Good news for the employment market: more people are quitting their jobs!
While this concept is counterintuitive for mortgage lenders, when an employee quits their present job, this indicates they are either:
- confident in the ability to find a new job; or
- have already gained employment elsewhere (excluding those who don’t plan on returning to work).
So, September 2014’s spike in job quitters points to more confidence in the job market and our U.S. economy, even if quitting makes lenders wary.
Nationally, the number of people who quit their jobs in September 2014 jumped to 2.8 million, up from 2.5 million one month earlier. In other words, a full 2% of the nation’s working population quit their jobs in September, according to the Bureau of Labor Statistics. For context, the quit rate was frozen at 1.8% over the prior seven months.
Before the 2008 recession and continuing recovery, quit rates hovered around 3.1 million a month, descending to a low of 1.5 million in 2009.
Chart courtesy of Vox
Here in California, the recovery of jobs lost since the onset of the Great Recession is nearly here. As of September 2014, California has to regain 76,400 additional jobs to return to the pre-recession peak in employment seven years ago. We are set to reach that number before the end of 2014.
A complication: when including the working-age population increase of 1.2 million individuals since the recession set in, California won’t regain lost income levels until around 2019, 12 years after the economic crisis began. However, September’s rise in job quitters can only mean one thing: the economy is looking up. Further, this may indicate confident employees are going to start wrangling for wage increases if they choose to stick around.

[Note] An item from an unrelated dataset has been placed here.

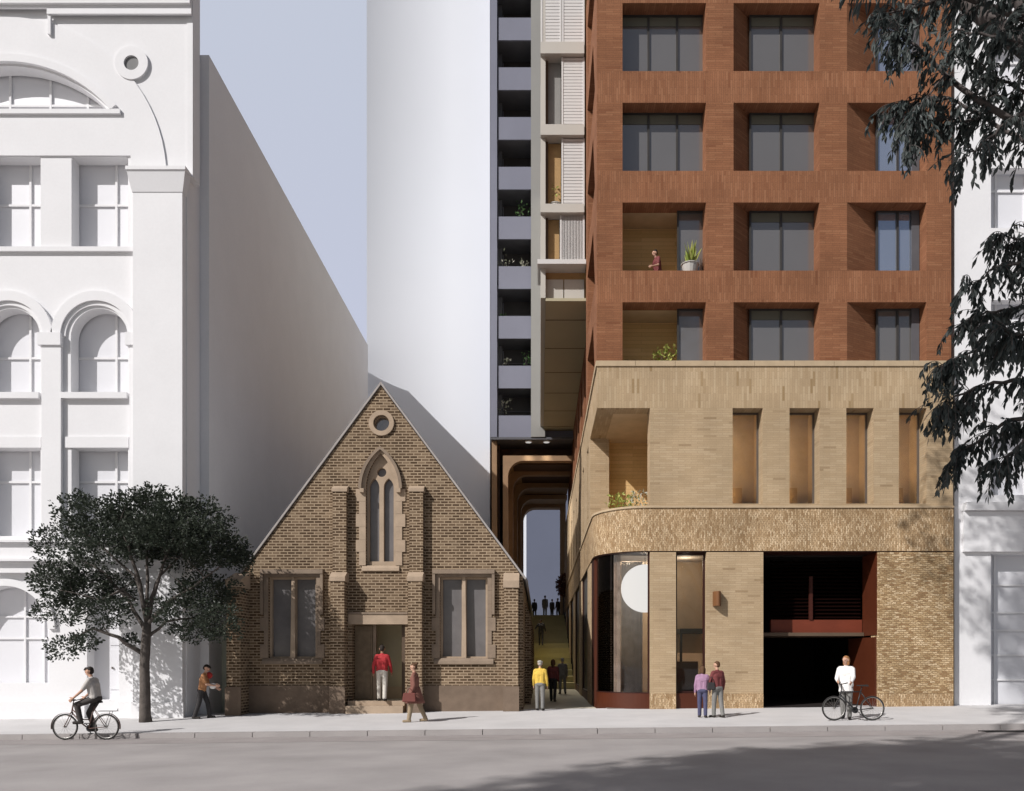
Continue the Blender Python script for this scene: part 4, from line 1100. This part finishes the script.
def plant(label,loc,h,w,mat='plant_leaf',n=70,style='bush',pot=True,ll=.12,group=None):
    t=thing('potted_plant',label,'plant',loc,0,group)
    z=0
    if pot:
        ph=min(.3,h*.35); MB().lathe([(w*.28,0),(w*.38,ph),(w*.42,ph),(w*.42,ph+.02),(w*.34,ph+.02),(w*.34,ph-.03)],(0,0,0),14).build('pot',M['pot'],t,local=True); z=ph-.03
    m=MB()
    for k in range(n):
        a=rnd.uniform(0,2*math.pi)
        if style=='agave':
            d=Vector((math.cos(a)*rnd.uniform(.1,.7),math.sin(a)*rnd.uniform(.1,.7),1)); leaf(m,Vector((0,0,z)),d,(h-z)*rnd.uniform(.6,1.05),w*.16,.3)
        else:
            p=Vector((math.cos(a),math.sin(a),0))*w*.5*rnd.random()**.5; p.z=z+(h-z)*rnd.random()**.8
            leaf(m,p,rv()+Vector((0,0,.3)),ll*rnd.uniform(.7,1.2),ll*.45)
    st=MB()
    for k in range(4): st.tube(bend((0,0,z-.02),(rnd.uniform(-.3,.3)*w,rnd.uniform(-.3,.3)*w,h*.85),.03,4,.02),.006,4)
    st.build('stem',M['bark'],t,local=True); m.build('leaves',M[mat],t,local=True)
    return t
gl='plants on the tower balconies'
REC_=YR+DEP
fz0=rows[0][0]-.06; fz1=rows[1][0]-.06
def pot_at(label,px,py,Y,h,w,**k): return plant(label,(X(px,Y),Y,Z(py,Y)),h,w,**k)
plant('pale green leafy plant low in the bottom red brick loggia',(X(667,27.1),27.1,fz0),1.10,1.0,n=90,ll=.22,pot=True)
plant('small dark flowering plant left in the bottom red brick loggia',(X(643.5,27.1),27.1,fz0),.55,.5,mat='pale_leaf',n=26,ll=.10)
plant('spiky agave in the red brick loggia beside the leaning person',(X(690,26.38),26.38,rows[1][0]+.002),1.05,.75,mat='plant_leaf',n=26,style='agave')
lf=zbandT-.02
plant('bright yellow-green bush at the corner of the tan loggia',(X(622,27.6),27.6,lf),.72,1.1,n=190,ll=.16,pot=False)
plant('pale dry tufted plant right of the yellow-green bush in the tan loggia',(X(639,27.2),27.2,lf),.80,.75,mat='pale_leaf',n=110,ll=.13,pot=False)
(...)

Is the outlook for housing just as bright?
Jobs are critical to a full housing recovery, which thus far has been unstable to weak at best. Sure, prices jumped through 2013 and most of 2014, but began to slip in most tiers in Los Angeles, San Francisco and San Diego in August 2014. The jump was fueled not by end users of property but by hit-and-run speculators, who have begun to leave the market.
Absentee buyers peaked at one-third of Southern California’s homebuying market (more when including trustee’s sales) in January 2014. Since then, they have swiftly departed to 23% of the market in Q3 2014. Home sales volume has also decreased, year-to-date 8% below the prior year as of October 2014.

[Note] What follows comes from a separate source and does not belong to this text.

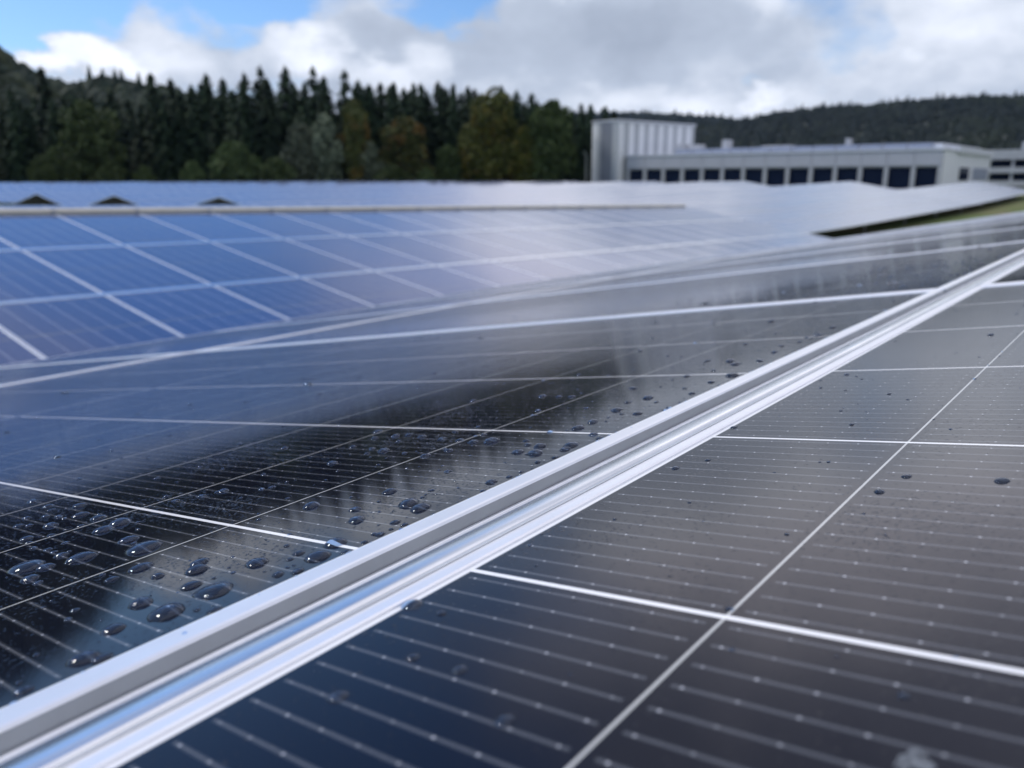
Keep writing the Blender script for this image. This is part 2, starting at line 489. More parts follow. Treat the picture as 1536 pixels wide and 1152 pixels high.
# middle array: rises away from the camera on the other side of the valley
DE, BE = 0.02204, 0.17003
O2 = Vector((0, 5.845, -1.206))
X2 = Vector((math.cos(DE), 0, -math.sin(DE))); V2 = Vector((0, math.cos(BE), math.sin(BE)))
N2 = X2.cross(V2).normalized()
RP2 = 1.945
rows = ["bottom row", "middle row", "top row"]
for r in range(3):
    for k in range(-1, 18):
        o = O2 + X2 * (2.135 + 1.1437 * k + 0.005) + V2 * (r * RP2 + 0.03)
        w = "blue" if k < 5 else "pale grey-blue"
        panel(basis(o, X2, V2, N2), False, f"{w} solar panel in the {rows[r]} of the facing slope, {ordn(k + 1)} column from left", "panels of the facing middle array")

# far rows: gently rolling saw-tooth field
TA = R(10); SL = 3 * RP2
XF0, NC = 26.4, 66
ridges = [17.4 + 13.3 * k for k in range(10)]


def far_basis(xa, Yr, r, side):
    za, zb = zr(xa, Yr), zr(xa + PW, Yr)
    ex = Vector((PW, 0, zb - za)).normalized()
    if side == 0:
        ev = Vector((0, math.cos(TA), math.sin(TA))); s = SL - r * RP2 - 0.03
        o = Vector((xa, Yr - s * math.cos(TA) - 0.02, za - s * math.sin(TA)))
    else:                                           # the slope turned away
        ev = Vector((0, math.cos(TA), -math.sin(TA))); s = r * RP2 + 0.03
        o = Vector((xa, Yr + s * math.cos(TA) + 0.02, za - s * math.sin(TA)))
    en = ex.cross(ev).normalized()
    return basis(o, ex, ev, en)


SP_V = rect(0, -0.035) + rect(0, 0) + rect(LIP, 0)
SP_F = [(3, 2, 1, 0)] + [(i, (i + 1) % 4, 4 + (i + 1) % 4, 4 + i) for i in range(4)] + [(4 + i, 4 + (i + 1) % 4, 8 + (i + 1) % 4, 8 + i) for i in range(4)] + [(8, 9, 10, 11)]
SP_I = [2] + [1] * 8 + [0]
SP_UV = [(SP_V[q][0], SP_V[q][1]) for f in SP_F for q in f]
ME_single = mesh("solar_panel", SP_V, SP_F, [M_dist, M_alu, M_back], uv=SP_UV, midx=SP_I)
sv, sf, si, su = [], [], [], []
cnt = 0
for ki, Yr in enumerate(ridges):
    for side in (0, 1):
        for r in range(3):
            for c in range(NC):
                mw = far_basis(XF0 + PITCH * c, Yr, r, side)
                if ki == 0 and side == 0 and c < 58:
                    o = obj("solar_panel", ME_single, mw=mw)
                    tag(o, f"pale solar panel, {rows[r]} of the slope above the grassy gap, {ordn(c)} column from left", "solar panel", "panels of the nearest far slope")
                    cnt += 1
                    continue
                n = len(sv)
                sv += [mw @ Vector(p) for p in SP_V]; sf += [tuple(n + q for q in f) for f in SP_F]; si += SP_I; su += SP_UV
for r in range(2):                                  # the row behind the facing array: only its crest shows over the ridge cap
    for c in range(17):
        za = -0.595 - 0.022 * (2.6 + PITCH * c - 10)
        ex = Vector((PW, 0, -0.022 * PW)).normalized(); ev = Vector((0, math.cos(TA), math.sin(TA))); s = SL - (2 - r) * RP2 - 0.03
        mw = basis(Vector((2.6 + PITCH * c, 25.2 - s * math.cos(TA), za - s * math.sin(TA))), ex, ev, ex.cross(ev).normalized())
        n = len(sv)
        sv += [mw @ Vector(p) for p in SP_V]; sf += [tuple(n + q for q in f) for f in SP_F]; si += SP_I; su += SP_UV
o = obj("distant_solar_panels", mesh("distant_solar_panels", sv, sf, [M_dist, M_alu, M_back], uv=su, midx=si))
tag(o, "saw-tooth field of distant solar panels in front of the forest", "solar panels", kind='stuff')

# ------------------------------------------------------------------ rails and ridge caps
def extrude_profile(pts, a0, a1, fr, closed=False):
    n = len(pts)
    st = [a0]
    while st[-1] < a1: st.append(min(a1, st[-1] + (0.12 if st[-1] < 3 else 0.8)))
    V = [fr(a, *p) for a in st for p in pts]
    Fc = []
    for s in range(len(st) - 1):
        Fc += [(s * n + i, s * n + (i + 1) % n, s * n + n + (i + 1) % n, s * n + n + i) for i in range(n if closed else n - 1)]
    if closed: Fc += [tuple(range(n))[::-1], tuple(range(n * (len(st) - 1), n * len(st)))]
    return V, Fc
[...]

Thus, expect prices to fall in 2015, consistent with the latest reports which show prices have already tilted into decline. Sales volume and prices will only experience a stable recovery once end users find the confidence to re-enter the housing market.
First, end users need jobs. Second, they need enough time to store away savings for a down payment to avoid the extra 1.5% in private mortgage insurance (PMI). Then, expect home sales volume to increase significantly beginning in 2016, peaking around 2019.
Editor’s note — If one recalls the recent refinance woes of former Federal Reserve chair Ben Bernanke, mortgage lenders are less inclined to lend to job quitters. Automated lending systems prefer long-standing employment when granting both home refinances and originations, even if you were the former chair of the Fed.